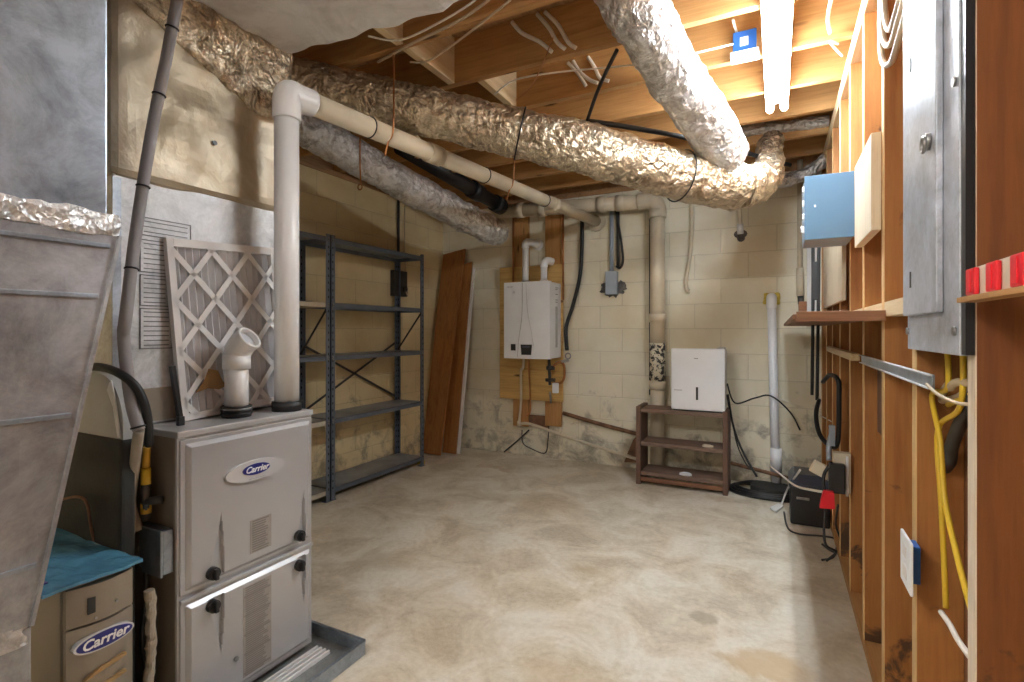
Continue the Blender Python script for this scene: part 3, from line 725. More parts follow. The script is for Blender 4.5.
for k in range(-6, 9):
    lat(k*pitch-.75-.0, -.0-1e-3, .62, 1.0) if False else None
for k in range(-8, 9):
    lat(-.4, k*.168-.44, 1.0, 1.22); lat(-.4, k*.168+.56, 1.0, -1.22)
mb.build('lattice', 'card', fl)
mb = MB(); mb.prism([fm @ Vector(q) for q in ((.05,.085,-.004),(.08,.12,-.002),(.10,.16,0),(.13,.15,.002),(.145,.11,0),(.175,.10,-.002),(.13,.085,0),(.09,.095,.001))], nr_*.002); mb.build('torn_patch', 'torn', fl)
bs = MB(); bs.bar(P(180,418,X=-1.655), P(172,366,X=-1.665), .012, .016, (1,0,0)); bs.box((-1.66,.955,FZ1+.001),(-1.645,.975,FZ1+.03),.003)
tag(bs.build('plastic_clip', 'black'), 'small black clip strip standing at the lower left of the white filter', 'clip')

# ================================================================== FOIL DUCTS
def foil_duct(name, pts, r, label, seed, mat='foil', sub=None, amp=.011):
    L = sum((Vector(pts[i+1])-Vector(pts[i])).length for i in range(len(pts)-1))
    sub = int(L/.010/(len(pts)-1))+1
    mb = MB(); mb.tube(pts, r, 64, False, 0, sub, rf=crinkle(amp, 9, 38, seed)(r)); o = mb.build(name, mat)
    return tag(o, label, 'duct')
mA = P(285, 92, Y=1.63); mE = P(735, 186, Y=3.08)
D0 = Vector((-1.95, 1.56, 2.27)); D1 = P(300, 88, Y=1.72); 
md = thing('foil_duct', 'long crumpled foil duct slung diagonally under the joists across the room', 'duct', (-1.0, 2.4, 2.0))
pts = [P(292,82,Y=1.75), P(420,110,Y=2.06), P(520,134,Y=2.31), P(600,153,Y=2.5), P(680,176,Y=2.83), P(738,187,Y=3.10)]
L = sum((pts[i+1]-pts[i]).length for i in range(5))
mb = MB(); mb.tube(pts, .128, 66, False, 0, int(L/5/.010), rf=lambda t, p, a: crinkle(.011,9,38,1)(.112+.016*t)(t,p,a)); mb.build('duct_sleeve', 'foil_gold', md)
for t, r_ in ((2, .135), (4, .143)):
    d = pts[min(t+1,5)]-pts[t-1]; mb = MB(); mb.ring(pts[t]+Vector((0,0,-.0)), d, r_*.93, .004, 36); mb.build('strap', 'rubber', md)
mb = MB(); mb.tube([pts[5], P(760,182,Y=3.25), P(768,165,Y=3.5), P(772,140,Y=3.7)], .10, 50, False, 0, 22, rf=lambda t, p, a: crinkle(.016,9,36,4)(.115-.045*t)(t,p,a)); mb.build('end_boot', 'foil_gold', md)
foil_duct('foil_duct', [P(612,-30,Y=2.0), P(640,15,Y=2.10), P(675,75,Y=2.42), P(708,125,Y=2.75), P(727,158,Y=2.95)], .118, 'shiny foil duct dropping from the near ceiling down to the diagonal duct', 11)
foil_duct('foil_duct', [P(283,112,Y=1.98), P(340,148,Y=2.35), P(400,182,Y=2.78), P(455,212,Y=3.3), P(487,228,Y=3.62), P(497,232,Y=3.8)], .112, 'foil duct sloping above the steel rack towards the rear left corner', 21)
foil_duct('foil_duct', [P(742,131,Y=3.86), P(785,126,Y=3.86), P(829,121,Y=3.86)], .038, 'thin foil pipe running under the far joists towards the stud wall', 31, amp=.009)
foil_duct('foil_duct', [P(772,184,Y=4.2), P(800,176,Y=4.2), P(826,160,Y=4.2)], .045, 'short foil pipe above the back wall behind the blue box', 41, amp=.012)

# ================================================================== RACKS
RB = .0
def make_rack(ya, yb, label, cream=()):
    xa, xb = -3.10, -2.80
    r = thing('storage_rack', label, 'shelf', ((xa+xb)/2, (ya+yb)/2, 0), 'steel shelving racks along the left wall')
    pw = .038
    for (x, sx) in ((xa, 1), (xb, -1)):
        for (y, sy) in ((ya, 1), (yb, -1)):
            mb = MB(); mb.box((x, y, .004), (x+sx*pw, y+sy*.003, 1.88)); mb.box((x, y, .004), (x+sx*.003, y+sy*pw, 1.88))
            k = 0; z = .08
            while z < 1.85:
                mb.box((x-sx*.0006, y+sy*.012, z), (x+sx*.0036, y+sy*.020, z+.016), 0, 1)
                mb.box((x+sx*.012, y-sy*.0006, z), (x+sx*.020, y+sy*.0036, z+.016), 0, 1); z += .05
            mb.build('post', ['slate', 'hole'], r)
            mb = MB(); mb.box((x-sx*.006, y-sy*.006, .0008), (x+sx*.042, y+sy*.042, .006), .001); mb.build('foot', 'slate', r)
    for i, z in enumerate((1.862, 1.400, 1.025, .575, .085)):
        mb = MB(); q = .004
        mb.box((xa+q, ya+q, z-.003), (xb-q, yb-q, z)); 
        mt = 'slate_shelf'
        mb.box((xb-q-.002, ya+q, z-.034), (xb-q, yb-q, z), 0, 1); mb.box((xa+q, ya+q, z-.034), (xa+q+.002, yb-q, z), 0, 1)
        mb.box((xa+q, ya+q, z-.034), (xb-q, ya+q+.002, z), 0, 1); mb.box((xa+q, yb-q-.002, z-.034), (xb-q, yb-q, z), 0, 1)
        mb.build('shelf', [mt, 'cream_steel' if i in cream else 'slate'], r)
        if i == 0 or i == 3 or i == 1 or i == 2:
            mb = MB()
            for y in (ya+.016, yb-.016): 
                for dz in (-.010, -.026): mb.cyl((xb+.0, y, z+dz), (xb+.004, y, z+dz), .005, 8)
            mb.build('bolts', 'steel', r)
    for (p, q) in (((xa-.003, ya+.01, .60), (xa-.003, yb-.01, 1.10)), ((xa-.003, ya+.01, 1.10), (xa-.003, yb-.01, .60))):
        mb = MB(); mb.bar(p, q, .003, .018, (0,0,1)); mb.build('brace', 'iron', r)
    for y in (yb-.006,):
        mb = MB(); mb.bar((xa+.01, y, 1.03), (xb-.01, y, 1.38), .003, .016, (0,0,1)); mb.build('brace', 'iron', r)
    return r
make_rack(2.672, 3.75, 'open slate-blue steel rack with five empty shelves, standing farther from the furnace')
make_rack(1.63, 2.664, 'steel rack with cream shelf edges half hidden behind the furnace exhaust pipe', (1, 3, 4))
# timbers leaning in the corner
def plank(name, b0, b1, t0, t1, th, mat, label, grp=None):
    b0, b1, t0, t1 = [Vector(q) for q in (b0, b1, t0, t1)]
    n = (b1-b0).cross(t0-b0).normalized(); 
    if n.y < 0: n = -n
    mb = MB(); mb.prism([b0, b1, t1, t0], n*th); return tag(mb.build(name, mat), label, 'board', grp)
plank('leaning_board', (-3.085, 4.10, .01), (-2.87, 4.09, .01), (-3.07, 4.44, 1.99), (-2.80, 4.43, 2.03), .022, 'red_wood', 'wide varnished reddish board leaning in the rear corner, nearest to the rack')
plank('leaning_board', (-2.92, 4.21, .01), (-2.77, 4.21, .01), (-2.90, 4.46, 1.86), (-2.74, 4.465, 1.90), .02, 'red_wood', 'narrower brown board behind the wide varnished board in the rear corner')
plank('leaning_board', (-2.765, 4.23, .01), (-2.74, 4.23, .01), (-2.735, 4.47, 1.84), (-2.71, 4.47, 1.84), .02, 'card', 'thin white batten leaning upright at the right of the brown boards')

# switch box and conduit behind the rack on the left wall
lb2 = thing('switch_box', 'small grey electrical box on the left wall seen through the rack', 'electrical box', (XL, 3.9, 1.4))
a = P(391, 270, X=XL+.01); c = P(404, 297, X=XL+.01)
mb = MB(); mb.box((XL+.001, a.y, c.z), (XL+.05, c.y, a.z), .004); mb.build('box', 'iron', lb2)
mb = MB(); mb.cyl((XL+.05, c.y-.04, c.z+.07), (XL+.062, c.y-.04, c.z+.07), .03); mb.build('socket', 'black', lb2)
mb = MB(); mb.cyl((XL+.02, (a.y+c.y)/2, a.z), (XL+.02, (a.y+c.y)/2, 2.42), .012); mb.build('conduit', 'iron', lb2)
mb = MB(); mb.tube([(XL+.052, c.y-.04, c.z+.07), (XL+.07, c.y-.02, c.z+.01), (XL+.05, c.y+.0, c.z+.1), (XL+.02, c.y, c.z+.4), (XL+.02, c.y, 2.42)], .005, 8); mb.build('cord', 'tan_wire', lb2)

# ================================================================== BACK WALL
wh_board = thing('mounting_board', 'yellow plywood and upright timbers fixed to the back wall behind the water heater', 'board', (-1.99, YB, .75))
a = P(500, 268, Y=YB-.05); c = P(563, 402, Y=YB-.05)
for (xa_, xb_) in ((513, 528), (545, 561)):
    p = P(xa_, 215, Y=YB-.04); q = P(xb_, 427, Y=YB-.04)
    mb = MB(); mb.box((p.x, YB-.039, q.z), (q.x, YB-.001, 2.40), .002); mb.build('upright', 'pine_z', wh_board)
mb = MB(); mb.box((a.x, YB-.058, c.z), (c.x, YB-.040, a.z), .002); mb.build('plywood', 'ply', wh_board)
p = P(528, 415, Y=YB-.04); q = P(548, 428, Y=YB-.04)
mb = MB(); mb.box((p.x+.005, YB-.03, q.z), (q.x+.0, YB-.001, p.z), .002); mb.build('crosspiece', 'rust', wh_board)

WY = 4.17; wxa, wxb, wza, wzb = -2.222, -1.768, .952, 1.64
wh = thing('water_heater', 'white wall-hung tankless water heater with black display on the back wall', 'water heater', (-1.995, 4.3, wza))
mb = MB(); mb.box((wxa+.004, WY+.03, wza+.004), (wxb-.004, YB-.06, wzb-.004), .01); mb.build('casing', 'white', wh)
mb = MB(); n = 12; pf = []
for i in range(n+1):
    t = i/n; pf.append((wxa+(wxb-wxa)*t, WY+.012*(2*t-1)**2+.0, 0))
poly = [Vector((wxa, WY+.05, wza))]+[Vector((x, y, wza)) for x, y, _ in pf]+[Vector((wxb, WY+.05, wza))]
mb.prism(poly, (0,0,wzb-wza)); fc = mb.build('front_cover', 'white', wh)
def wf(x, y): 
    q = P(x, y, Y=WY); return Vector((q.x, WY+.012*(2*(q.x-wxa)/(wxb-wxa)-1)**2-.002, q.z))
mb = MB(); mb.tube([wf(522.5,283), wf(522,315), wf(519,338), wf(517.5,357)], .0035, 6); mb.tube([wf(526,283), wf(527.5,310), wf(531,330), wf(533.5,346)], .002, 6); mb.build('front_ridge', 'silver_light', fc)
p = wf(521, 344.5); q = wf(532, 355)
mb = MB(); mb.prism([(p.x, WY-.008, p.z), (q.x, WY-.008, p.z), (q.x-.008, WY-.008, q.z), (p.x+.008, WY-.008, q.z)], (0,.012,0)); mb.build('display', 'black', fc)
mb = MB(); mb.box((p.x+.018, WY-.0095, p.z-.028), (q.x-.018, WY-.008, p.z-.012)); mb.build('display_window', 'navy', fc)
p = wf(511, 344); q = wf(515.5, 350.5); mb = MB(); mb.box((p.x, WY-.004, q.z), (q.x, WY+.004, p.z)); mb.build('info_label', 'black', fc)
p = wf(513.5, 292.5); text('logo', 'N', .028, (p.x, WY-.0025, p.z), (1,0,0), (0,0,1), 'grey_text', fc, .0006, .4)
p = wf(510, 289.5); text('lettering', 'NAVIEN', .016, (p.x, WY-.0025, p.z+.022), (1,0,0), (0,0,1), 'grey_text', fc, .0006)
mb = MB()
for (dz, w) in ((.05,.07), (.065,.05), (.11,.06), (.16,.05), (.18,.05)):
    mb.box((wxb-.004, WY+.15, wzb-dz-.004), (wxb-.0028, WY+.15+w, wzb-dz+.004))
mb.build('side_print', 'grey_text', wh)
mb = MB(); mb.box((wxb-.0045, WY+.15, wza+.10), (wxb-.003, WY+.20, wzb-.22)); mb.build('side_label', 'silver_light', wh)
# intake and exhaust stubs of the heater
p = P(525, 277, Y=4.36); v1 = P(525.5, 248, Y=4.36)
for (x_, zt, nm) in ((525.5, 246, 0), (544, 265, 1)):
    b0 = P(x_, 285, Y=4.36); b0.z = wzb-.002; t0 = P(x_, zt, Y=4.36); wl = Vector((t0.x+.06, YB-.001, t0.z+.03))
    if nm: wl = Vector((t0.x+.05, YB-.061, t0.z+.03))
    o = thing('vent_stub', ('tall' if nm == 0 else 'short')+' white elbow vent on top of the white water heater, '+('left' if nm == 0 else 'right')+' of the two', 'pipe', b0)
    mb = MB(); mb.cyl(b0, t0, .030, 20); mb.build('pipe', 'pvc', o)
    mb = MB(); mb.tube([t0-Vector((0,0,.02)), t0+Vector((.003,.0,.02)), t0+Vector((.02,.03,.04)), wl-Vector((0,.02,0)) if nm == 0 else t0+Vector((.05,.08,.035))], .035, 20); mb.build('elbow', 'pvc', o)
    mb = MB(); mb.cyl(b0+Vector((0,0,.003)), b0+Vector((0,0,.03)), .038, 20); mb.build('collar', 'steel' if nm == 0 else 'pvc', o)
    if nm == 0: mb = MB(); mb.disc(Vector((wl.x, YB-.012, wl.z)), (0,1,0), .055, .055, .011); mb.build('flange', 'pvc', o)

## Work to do
Quote, exactly and only, the lines from the first line of the data above through the line containing "tag(bs.build('plastic_clip', 'black'), 'small". The pictures do not belong in it.

## Full output
Continue the Blender Python script for this scene: part 3, from line 725. More parts follow. The script is for Blender 4.5.
for k in range(-6, 9):
    lat(k*pitch-.75-.0, -.0-1e-3, .62, 1.0) if False else None
for k in range(-8, 9):
    lat(-.4, k*.168-.44, 1.0, 1.22); lat(-.4, k*.168+.56, 1.0, -1.22)
mb.build('lattice', 'card', fl)
mb = MB(); mb.prism([fm @ Vector(q) for q in ((.05,.085,-.004),(.08,.12,-.002),(.10,.16,0),(.13,.15,.002),(.145,.11,0),(.175,.10,-.002),(.13,.085,0),(.09,.095,.001))], nr_*.002); mb.build('torn_patch', 'torn', fl)
bs = MB(); bs.bar(P(180,418,X=-1.655), P(172,366,X=-1.665), .012, .016, (1,0,0)); bs.box((-1.66,.955,FZ1+.001),(-1.645,.975,FZ1+.03),.003)
tag(bs.build('plastic_clip', 'black'), 'small black clip strip standing at the lower left of the white filter', 'clip')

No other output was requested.